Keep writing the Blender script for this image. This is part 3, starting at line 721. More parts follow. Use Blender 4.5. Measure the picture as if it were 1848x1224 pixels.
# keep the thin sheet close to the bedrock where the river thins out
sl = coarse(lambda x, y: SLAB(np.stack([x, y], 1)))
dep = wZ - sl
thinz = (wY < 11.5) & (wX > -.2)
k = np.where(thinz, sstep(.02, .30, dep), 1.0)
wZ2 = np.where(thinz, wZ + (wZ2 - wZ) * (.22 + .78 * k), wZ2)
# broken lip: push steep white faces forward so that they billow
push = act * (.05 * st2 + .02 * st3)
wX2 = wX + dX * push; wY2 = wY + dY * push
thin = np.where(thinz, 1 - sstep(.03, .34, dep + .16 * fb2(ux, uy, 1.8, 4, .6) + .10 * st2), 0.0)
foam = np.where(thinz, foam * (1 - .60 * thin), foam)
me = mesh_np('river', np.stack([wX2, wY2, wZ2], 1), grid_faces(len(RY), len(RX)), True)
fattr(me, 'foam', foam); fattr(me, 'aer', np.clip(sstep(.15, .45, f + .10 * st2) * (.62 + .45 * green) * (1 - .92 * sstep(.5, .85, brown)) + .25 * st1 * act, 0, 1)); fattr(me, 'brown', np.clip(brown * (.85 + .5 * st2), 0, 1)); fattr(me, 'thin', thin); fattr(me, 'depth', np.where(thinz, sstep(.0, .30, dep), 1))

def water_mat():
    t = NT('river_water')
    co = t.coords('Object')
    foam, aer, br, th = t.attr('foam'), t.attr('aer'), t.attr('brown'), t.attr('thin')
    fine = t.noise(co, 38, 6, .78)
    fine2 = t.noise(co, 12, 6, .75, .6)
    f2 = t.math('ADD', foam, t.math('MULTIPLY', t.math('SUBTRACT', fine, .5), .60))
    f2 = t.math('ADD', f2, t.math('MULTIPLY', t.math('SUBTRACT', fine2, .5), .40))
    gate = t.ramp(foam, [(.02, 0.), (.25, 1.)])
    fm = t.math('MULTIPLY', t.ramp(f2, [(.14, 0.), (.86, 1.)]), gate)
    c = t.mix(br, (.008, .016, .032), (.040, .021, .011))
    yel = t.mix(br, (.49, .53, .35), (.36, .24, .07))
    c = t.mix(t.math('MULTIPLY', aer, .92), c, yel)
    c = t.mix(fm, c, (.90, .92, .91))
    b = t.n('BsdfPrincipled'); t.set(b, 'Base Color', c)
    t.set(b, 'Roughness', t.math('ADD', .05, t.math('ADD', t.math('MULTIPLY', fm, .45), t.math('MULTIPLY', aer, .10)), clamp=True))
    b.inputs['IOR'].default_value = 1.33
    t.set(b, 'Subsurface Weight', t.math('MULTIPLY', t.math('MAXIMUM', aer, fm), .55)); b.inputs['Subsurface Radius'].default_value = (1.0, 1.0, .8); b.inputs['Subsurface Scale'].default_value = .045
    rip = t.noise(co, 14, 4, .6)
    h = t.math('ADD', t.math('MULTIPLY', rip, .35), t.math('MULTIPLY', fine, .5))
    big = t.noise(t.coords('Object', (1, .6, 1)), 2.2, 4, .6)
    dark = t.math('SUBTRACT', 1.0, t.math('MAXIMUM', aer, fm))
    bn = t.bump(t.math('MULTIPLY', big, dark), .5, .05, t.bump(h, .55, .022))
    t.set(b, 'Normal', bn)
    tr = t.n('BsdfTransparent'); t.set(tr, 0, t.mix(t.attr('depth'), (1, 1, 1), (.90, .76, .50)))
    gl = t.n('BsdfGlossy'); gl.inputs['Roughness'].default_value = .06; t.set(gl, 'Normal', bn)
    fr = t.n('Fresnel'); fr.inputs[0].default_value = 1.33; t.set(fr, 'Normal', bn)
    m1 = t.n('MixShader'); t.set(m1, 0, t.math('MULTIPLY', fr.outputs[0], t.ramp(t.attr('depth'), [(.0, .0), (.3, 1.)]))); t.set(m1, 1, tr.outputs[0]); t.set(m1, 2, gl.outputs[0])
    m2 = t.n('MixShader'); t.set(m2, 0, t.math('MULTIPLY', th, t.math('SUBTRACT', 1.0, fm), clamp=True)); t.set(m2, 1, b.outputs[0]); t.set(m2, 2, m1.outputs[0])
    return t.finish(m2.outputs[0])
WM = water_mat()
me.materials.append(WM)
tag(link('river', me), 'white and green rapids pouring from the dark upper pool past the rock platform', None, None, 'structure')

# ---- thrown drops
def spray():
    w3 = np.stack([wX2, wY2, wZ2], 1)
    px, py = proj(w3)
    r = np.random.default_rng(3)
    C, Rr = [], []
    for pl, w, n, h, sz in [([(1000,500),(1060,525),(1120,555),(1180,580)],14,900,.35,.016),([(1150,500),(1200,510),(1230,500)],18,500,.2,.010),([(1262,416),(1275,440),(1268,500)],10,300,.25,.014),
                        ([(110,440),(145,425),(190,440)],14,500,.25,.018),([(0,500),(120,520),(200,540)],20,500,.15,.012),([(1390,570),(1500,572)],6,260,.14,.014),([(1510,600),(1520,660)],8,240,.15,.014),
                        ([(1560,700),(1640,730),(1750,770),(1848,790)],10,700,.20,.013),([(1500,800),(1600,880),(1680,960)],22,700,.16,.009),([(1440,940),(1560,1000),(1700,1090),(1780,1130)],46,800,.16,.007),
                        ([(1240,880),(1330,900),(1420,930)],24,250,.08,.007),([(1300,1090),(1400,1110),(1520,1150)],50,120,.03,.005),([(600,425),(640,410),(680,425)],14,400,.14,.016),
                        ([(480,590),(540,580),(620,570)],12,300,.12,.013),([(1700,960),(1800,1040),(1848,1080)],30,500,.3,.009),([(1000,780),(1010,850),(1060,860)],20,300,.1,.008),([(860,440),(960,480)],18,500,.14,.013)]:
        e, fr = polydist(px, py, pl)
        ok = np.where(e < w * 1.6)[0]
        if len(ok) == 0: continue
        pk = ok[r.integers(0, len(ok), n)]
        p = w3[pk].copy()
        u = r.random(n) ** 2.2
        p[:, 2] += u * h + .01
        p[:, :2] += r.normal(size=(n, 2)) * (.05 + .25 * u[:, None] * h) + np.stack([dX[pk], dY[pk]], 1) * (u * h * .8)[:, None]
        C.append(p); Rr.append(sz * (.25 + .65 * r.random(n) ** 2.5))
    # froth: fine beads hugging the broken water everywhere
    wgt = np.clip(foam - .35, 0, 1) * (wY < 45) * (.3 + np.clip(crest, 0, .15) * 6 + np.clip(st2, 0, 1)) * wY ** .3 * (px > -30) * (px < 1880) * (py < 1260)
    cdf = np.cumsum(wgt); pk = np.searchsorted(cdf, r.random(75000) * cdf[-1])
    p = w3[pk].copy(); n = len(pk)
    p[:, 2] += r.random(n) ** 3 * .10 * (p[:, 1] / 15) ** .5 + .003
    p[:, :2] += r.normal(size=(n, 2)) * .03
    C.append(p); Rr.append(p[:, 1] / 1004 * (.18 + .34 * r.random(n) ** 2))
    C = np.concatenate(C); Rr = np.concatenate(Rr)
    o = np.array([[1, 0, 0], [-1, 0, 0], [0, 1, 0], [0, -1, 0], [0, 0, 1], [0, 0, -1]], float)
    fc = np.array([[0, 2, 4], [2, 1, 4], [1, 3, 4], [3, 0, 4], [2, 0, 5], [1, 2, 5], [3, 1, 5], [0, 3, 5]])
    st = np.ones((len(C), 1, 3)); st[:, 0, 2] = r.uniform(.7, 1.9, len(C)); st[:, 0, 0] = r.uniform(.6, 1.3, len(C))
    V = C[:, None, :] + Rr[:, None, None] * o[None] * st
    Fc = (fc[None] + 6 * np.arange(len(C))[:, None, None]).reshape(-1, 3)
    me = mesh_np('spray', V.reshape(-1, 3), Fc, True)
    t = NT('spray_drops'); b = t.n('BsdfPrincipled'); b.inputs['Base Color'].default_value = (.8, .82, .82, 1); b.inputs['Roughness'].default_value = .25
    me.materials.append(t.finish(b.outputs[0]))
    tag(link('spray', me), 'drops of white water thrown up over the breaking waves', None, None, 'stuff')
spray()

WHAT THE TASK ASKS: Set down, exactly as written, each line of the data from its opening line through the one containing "fattr(me, 'foam', foam);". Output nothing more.

FINISHED EXERCISE:
Keep writing the Blender script for this image. This is part 3, starting at line 721. More parts follow. Use Blender 4.5. Measure the picture as if it were 1848x1224 pixels.
# keep the thin sheet close to the bedrock where the river thins out
sl = coarse(lambda x, y: SLAB(np.stack([x, y], 1)))
dep = wZ - sl
thinz = (wY < 11.5) & (wX > -.2)
k = np.where(thinz, sstep(.02, .30, dep), 1.0)
wZ2 = np.where(thinz, wZ + (wZ2 - wZ) * (.22 + .78 * k), wZ2)
# broken lip: push steep white faces forward so that they billow
push = act * (.05 * st2 + .02 * st3)
wX2 = wX + dX * push; wY2 = wY + dY * push
thin = np.where(thinz, 1 - sstep(.03, .34, dep + .16 * fb2(ux, uy, 1.8, 4, .6) + .10 * st2), 0.0)
foam = np.where(thinz, foam * (1 - .60 * thin), foam)
me = mesh_np('river', np.stack([wX2, wY2, wZ2], 1), grid_faces(len(RY), len(RX)), True)
fattr(me, 'foam', foam); fattr(me, 'aer', np.clip(sstep(.15, .45, f + .10 * st2) * (.62 + .45 * green) * (1 - .92 * sstep(.5, .85, brown)) + .25 * st1 * act, 0, 1)); fattr(me, 'brown', np.clip(brown * (.85 + .5 * st2), 0, 1)); fattr(me, 'thin', thin); fattr(me, 'depth', np.where(thinz, sstep(.0, .30, dep), 1))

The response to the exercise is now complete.